PROBLEM TO SOLVE => Reproduce exactly only the lines from the line that holds "Reconstruct this image" to the line that holds "def rgb(r, g, b): return", inclusive, in the listing below, and please leave out every picture.

** START OF SUPPLIED RECORDS **

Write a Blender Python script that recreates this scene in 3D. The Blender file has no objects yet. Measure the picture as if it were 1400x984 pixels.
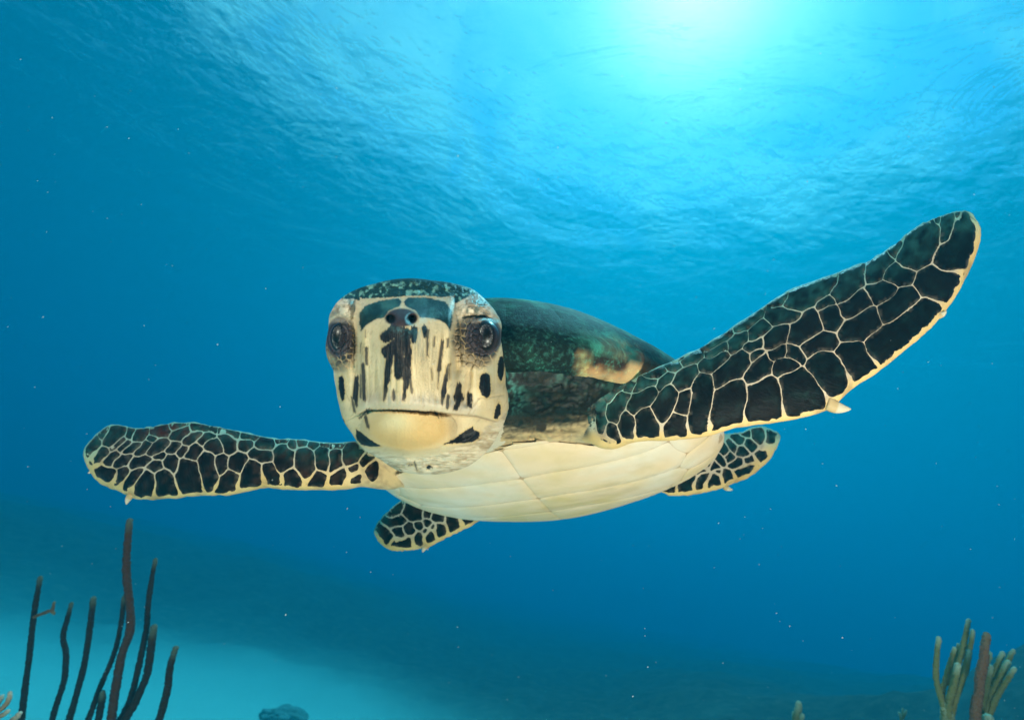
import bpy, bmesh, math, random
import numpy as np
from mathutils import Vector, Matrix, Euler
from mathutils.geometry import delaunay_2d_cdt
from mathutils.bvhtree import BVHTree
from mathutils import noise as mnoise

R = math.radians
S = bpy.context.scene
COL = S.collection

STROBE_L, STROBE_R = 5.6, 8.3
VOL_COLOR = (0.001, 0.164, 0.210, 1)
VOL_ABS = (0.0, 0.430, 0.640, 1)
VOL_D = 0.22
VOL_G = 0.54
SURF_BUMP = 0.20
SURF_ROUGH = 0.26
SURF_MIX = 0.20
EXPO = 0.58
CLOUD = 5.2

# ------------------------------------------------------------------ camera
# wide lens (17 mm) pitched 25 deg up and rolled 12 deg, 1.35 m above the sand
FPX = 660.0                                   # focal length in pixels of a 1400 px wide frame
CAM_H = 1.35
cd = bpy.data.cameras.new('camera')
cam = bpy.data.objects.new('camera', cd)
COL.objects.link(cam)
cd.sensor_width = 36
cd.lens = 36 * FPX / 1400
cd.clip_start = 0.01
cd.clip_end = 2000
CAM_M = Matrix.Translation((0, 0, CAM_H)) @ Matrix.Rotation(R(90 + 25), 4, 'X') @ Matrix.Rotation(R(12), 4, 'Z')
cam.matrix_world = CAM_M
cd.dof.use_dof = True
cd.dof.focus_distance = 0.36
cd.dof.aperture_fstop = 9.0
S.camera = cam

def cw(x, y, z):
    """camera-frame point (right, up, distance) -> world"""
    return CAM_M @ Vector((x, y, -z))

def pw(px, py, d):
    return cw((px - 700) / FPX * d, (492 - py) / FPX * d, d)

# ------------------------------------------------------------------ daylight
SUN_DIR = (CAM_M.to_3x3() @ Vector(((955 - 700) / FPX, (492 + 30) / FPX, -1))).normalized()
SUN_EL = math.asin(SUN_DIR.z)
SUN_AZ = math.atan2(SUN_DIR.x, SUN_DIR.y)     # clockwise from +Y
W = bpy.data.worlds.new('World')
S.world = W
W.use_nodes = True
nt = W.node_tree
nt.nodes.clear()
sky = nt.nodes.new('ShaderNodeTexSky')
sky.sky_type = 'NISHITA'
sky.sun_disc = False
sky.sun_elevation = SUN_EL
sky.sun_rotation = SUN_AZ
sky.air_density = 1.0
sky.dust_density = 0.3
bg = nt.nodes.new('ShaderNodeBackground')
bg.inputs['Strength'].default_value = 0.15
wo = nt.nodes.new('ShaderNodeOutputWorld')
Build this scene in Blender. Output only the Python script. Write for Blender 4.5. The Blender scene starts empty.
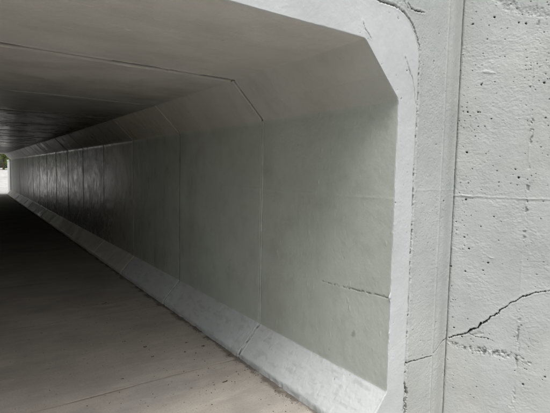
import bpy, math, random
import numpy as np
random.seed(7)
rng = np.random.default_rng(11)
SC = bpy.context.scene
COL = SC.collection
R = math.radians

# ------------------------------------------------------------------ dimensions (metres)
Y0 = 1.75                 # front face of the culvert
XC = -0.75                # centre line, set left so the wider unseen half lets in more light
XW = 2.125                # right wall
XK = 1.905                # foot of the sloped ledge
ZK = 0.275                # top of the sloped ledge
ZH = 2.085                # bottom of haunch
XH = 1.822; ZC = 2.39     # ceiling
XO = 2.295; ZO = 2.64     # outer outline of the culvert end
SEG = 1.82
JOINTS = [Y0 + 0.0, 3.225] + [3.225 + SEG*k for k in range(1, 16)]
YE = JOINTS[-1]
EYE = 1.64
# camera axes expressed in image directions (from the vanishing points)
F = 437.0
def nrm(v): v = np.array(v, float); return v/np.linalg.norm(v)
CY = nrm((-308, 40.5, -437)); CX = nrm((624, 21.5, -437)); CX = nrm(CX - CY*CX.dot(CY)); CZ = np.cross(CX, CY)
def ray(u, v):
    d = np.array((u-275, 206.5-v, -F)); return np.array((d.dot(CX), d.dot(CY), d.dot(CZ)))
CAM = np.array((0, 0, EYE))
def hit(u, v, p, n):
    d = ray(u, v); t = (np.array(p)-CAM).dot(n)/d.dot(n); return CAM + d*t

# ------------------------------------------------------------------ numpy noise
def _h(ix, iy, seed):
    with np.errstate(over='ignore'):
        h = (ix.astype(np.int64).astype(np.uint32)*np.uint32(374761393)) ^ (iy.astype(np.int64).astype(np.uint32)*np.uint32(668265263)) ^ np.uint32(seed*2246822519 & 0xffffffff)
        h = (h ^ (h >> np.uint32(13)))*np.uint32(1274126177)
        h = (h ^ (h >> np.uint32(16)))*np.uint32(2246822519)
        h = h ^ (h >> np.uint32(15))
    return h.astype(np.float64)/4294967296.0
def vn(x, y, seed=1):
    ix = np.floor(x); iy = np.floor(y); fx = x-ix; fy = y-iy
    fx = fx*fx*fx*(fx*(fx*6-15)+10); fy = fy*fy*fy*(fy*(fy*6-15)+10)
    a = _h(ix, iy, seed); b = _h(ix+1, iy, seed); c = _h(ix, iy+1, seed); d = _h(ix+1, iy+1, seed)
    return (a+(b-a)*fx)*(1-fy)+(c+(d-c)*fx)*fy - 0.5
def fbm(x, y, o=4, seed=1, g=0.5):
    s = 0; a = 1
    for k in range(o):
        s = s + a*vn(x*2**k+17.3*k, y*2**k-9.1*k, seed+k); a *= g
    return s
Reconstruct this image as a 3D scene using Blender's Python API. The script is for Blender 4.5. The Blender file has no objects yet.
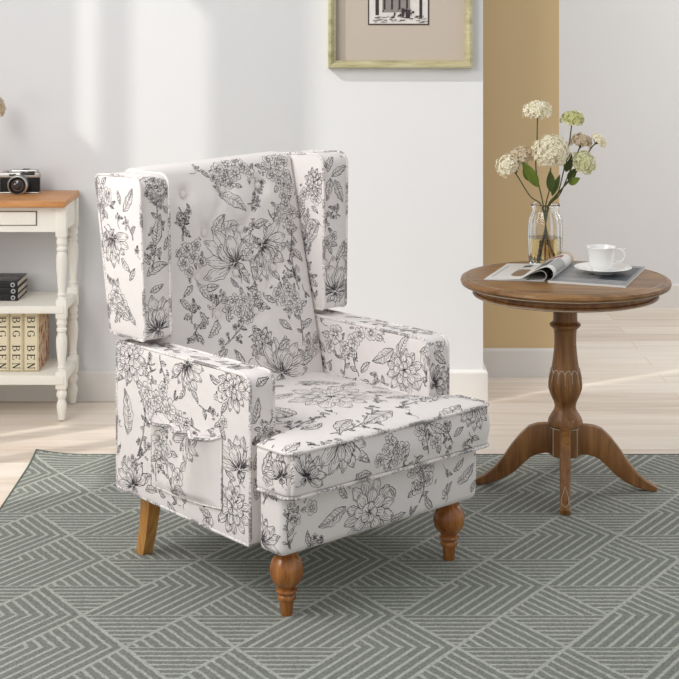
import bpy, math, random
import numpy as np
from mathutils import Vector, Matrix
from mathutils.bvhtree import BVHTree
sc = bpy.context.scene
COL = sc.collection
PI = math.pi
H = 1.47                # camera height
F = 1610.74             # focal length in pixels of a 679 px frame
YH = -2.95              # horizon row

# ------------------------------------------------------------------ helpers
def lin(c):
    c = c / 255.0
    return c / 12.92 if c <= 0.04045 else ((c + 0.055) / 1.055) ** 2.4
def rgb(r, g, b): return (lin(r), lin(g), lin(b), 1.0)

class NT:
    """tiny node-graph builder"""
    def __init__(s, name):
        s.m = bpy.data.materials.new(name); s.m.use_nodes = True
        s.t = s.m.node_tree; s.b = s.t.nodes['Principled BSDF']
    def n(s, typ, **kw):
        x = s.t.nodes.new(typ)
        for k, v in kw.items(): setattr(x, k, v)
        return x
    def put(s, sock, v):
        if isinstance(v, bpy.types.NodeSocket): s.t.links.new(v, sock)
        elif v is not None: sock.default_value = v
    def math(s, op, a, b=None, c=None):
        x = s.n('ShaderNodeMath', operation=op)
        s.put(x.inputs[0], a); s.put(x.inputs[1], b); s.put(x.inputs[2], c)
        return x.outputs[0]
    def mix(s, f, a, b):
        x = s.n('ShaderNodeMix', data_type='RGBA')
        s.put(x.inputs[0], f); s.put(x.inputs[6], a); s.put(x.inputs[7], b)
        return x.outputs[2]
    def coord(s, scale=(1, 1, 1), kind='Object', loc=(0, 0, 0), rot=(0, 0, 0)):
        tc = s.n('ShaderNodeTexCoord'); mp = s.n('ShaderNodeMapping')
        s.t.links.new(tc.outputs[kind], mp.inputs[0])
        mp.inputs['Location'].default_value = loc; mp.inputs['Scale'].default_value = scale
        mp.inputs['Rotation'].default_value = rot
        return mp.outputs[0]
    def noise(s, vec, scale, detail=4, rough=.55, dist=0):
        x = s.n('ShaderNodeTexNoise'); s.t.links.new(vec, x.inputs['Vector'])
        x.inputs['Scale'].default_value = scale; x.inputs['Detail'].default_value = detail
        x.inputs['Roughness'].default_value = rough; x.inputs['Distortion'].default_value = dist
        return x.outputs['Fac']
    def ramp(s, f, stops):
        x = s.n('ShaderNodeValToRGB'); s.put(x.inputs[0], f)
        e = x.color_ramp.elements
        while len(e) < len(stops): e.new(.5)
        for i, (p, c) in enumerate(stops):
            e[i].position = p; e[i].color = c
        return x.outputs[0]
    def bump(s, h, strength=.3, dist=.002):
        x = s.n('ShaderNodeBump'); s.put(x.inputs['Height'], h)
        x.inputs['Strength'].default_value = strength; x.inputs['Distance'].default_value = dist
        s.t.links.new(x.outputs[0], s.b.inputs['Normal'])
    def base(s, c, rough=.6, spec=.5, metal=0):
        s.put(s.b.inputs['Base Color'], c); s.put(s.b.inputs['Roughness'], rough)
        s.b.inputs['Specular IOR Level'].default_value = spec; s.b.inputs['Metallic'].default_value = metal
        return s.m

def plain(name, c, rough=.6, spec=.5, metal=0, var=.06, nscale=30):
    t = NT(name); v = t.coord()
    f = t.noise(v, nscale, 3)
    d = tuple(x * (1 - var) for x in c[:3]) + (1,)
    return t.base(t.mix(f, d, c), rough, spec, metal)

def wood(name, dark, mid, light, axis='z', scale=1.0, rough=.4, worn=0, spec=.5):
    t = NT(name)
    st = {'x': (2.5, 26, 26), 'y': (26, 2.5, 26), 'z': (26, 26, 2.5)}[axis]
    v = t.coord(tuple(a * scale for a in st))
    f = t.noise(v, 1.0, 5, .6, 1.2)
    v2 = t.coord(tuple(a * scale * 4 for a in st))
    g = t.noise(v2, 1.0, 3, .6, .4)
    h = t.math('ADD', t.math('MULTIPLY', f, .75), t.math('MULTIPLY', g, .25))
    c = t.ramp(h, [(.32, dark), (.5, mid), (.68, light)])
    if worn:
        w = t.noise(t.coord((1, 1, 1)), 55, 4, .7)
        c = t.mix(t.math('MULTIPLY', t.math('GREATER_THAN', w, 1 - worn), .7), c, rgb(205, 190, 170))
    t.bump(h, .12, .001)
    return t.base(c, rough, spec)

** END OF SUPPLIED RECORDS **

ANSWER TO THE PROBLEM =>
Reconstruct this image as a 3D scene using Blender's Python API. The script is for Blender 4.5. The Blender file has no objects yet.
import bpy, math, random
import numpy as np
from mathutils import Vector, Matrix
from mathutils.bvhtree import BVHTree
sc = bpy.context.scene
COL = sc.collection
PI = math.pi
H = 1.47                # camera height
F = 1610.74             # focal length in pixels of a 679 px frame
YH = -2.95              # horizon row

# ------------------------------------------------------------------ helpers
def lin(c):
    c = c / 255.0
    return c / 12.92 if c <= 0.04045 else ((c + 0.055) / 1.055) ** 2.4
def rgb(r, g, b): return (lin(r), lin(g), lin(b), 1.0)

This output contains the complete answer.